_Extracted records_.
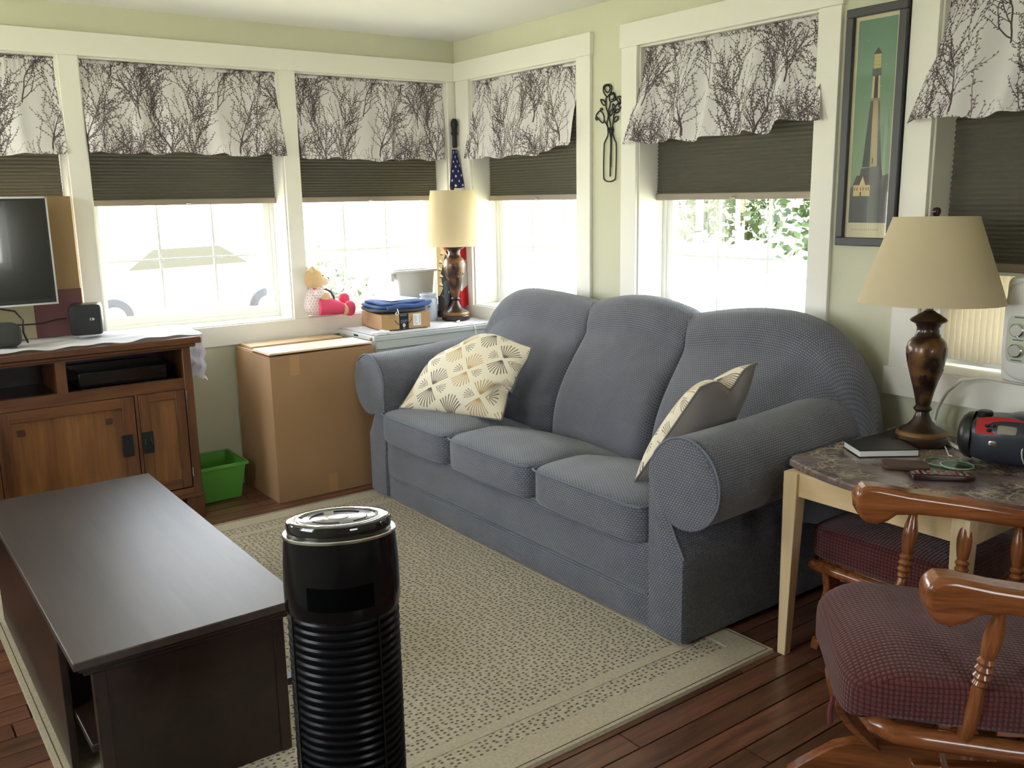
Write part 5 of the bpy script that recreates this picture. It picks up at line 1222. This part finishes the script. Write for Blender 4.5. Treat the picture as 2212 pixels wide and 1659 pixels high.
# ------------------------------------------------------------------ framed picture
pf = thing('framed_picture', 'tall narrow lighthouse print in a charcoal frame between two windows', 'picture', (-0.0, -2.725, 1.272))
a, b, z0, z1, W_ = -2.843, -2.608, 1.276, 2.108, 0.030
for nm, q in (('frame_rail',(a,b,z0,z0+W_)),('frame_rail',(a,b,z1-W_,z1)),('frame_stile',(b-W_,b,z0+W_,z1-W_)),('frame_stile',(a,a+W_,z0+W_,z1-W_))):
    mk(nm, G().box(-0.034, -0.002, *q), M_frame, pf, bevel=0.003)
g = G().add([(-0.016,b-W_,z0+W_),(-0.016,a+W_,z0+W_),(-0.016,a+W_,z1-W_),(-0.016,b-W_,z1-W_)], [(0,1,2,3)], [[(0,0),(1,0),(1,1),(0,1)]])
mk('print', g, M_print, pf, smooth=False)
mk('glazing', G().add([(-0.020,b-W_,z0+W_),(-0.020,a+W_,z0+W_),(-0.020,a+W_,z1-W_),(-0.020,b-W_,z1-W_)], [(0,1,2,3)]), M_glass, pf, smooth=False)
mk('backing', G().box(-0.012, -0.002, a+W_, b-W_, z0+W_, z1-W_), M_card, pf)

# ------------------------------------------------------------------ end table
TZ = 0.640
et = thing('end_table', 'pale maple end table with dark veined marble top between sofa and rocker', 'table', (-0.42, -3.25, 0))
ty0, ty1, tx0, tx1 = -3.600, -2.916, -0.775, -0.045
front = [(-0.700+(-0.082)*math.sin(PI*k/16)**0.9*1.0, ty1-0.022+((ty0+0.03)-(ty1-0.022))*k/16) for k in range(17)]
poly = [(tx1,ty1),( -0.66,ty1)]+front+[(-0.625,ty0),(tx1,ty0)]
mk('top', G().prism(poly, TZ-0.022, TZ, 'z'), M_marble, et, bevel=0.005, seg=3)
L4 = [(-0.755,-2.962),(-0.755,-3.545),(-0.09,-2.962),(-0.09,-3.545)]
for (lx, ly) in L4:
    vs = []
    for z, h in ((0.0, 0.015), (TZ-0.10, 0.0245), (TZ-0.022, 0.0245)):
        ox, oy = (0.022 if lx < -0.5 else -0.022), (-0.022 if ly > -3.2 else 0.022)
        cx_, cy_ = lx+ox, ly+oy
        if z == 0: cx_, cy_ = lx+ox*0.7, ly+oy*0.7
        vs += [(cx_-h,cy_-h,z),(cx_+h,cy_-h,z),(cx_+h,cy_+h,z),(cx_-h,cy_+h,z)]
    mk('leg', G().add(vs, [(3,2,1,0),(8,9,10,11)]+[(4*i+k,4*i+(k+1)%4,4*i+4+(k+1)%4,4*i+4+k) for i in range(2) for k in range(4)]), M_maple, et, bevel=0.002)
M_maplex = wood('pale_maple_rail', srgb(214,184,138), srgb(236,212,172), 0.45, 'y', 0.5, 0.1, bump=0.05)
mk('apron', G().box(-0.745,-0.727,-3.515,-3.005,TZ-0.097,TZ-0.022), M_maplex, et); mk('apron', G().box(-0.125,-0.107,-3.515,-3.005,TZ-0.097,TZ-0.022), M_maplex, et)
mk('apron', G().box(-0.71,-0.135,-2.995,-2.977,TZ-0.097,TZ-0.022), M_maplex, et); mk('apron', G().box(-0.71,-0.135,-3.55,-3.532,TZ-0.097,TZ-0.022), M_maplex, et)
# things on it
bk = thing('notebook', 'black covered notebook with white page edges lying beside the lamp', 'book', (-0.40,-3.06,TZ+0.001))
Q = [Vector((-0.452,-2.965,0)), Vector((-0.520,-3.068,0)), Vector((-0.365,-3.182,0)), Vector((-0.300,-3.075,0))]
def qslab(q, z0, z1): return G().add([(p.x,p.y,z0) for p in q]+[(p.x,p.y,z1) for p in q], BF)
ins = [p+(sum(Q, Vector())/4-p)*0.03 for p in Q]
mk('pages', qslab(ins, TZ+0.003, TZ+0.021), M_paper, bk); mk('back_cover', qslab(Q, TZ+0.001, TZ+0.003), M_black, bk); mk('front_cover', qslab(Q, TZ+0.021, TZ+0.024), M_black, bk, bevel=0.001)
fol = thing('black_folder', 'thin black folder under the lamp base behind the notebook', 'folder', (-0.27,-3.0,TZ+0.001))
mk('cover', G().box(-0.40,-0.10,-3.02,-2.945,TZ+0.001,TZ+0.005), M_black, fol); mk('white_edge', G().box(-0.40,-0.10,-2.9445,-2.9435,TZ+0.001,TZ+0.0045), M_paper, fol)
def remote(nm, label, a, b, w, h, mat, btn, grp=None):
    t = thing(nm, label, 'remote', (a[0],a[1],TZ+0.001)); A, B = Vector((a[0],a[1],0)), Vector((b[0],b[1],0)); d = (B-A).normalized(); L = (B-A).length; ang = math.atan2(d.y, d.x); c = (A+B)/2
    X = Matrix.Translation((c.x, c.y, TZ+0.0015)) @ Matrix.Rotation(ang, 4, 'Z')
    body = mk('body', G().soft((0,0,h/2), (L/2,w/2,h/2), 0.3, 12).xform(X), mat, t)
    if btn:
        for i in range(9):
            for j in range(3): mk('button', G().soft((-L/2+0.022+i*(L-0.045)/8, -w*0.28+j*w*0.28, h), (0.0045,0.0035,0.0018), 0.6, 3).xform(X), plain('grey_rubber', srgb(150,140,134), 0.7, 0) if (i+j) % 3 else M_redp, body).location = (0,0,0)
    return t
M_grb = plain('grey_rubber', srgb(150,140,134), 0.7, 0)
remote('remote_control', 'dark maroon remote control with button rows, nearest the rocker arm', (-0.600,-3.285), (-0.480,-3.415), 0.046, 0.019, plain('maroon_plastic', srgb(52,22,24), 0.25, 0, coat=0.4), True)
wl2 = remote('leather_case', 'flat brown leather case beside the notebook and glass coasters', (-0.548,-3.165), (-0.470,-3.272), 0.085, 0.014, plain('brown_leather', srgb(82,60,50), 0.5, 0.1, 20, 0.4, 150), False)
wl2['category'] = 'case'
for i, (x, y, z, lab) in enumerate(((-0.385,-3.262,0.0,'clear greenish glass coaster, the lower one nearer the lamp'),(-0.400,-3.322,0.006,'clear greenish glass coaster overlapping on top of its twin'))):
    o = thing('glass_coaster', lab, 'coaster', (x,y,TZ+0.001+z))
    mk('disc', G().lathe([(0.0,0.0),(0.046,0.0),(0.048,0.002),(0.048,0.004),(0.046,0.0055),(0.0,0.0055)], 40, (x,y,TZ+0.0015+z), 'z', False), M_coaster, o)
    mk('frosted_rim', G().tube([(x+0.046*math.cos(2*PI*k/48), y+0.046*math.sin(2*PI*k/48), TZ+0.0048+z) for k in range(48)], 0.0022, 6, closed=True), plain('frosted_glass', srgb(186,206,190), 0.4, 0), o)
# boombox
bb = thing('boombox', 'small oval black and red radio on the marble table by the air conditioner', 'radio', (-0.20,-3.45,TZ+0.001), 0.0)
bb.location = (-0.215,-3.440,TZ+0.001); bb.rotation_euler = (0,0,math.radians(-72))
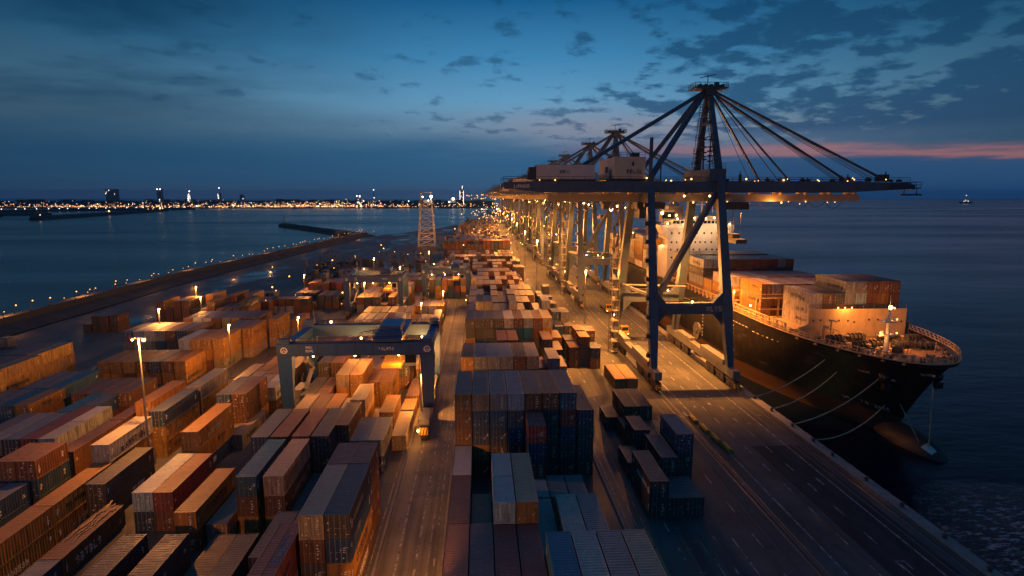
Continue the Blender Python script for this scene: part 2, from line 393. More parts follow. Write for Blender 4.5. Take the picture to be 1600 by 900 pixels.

_Problem details_.
Give the number of lines that carry the word "script", with nothing added.

_Reply to the exercise_.
2